Mentre l’art. 113, comma 1, prevede che “gli oneri inerenti alla progettazione, alla direzione dei lavori ovvero al direttore dell’esecuzione, alla vigilanza, ai collaudi tecnici e amministrativi ovvero alle verifiche di conformità, al collaudo statico, agli studi e alle ricerche connessi, alla progettazione dei piani di sicurezza e di coordinamento … fanno carico agli stanziamenti previsti per la realizzazione dei singoli lavori negli stati di previsione della spesa o nei bilanci delle stazioni appaltanti”.

 

La stessa Sezione Autonomie, con deliberazione n. 18/SEZAUT/2016/QMIG, aveva sottolineato come la nuova normativa, sostitutiva della precedente, abolisse gli incentivi alla progettazione ed introducesse nuove forme d’incentivazione per funzioni tecniche.

 

Rispetto alla sussistenza dei requisiti fissati dalle Sezioni Riunite, per l’esclusione degli incentivi tecnici dal calcolo del limite del salario accessorio, la Sezione Autonomia ha ritenuto che non ricorressero più gli elementi che consentivano di qualificare la relativa spesa come finalizzata ad investimenti.

 

Il fatto che tali emolumenti siano erogabili, con carattere di generalità, anche per gli appalti di servizi e forniture comporta che gli stessi si configurino, in maniera inequivocabile, come spese di funzionamento e, dunque, come spese correnti (e di personale).
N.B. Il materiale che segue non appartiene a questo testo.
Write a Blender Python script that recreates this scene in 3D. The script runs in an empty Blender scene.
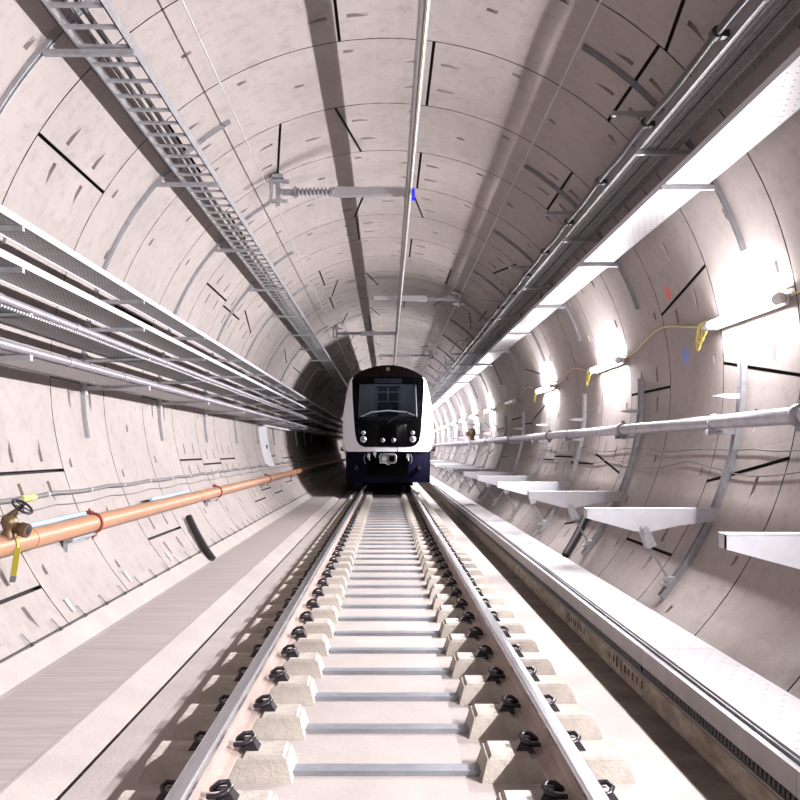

Gli incentivi di cui trattasi non vanno più a remunerare, com’era in vigenza del D.Lgs. 163/2006, “prestazioni professionali tipiche di soggetti individuati e individuabili” acquisibili anche attraverso il ricorso a personale esterno alla P.A.

 

Nella nuova formulazione della norma, così com’è scritta nell’art. 113, comma 3, D. Lgs. n. 50/2016, c’è una diversa previsione di ripartizione delle somme. La parte più consistente delle risorse (l’80%) è destinata ad incentivare, per ciascuna opera o lavoro, servizio o fornitura, con le modalità e i criteri previsti in sede di contrattazione decentrata integrativa del personale, sulla base di un apposito regolamento adottato dalle amministrazioni secondo i rispettivi ordinamenti, il responsabile unico del procedimento e i soggetti che svolgono le funzioni tecniche espressamente indicate al comma 2 nonché tra i loro collaboratori.

 

L’intento del legislatore è stato quello di ampliare il novero dei beneficiari degli incentivi in esame, individuati nei profili, tecnici e non, dei dipendenti pubblici coinvolti nelle diverse fasi del procedimento di spesa, dalla programmazione (che nel nuovo codice dei contratti pubblici, all’art. 21, è resa obbligatoria anche per l’acquisto di beni e servizi) all’esecuzione del contratto.

 

Nella riscrittura operata dal nuovo codice degli appalti, risultano assolutamente salvaguardati i beneficiari dei pregressi incentivi alla progettazione i quali sono oggi remunerati con un meccanismo diverso dalla ripartizione del fondo. Gli incentivi per funzioni tecniche di cui all’articolo 113, comma 2, d.lgs. n. 50/2016, pertanto, secondo la Sezione Autonomie della Corte dei Conti sono da includere nel tetto dei trattamenti accessori di cui all’articolo 1, comma 236, l. n. 208/2015 (legge di stabilità 2016).

 

Certamente l’interpretazione della Corte dei Conti porta ad una comparazione di dati non omogenei, confrontando un valore in cui gli incentivi alla progettazione erano esclusi con un valore in cui gli incentivi per funzioni tecniche sono inclusi nel calcolo per determinare il tetto non superabile.

 

Adesso è la Commissione Bilancio, con l’emendamento di cui trattasi, a provare a risolvere la questione molto controversa che lasciava ai Comuni una scelta difficile tra privilegiare gli incentivi per funzioni tecniche o gli altri istituti contrattuali.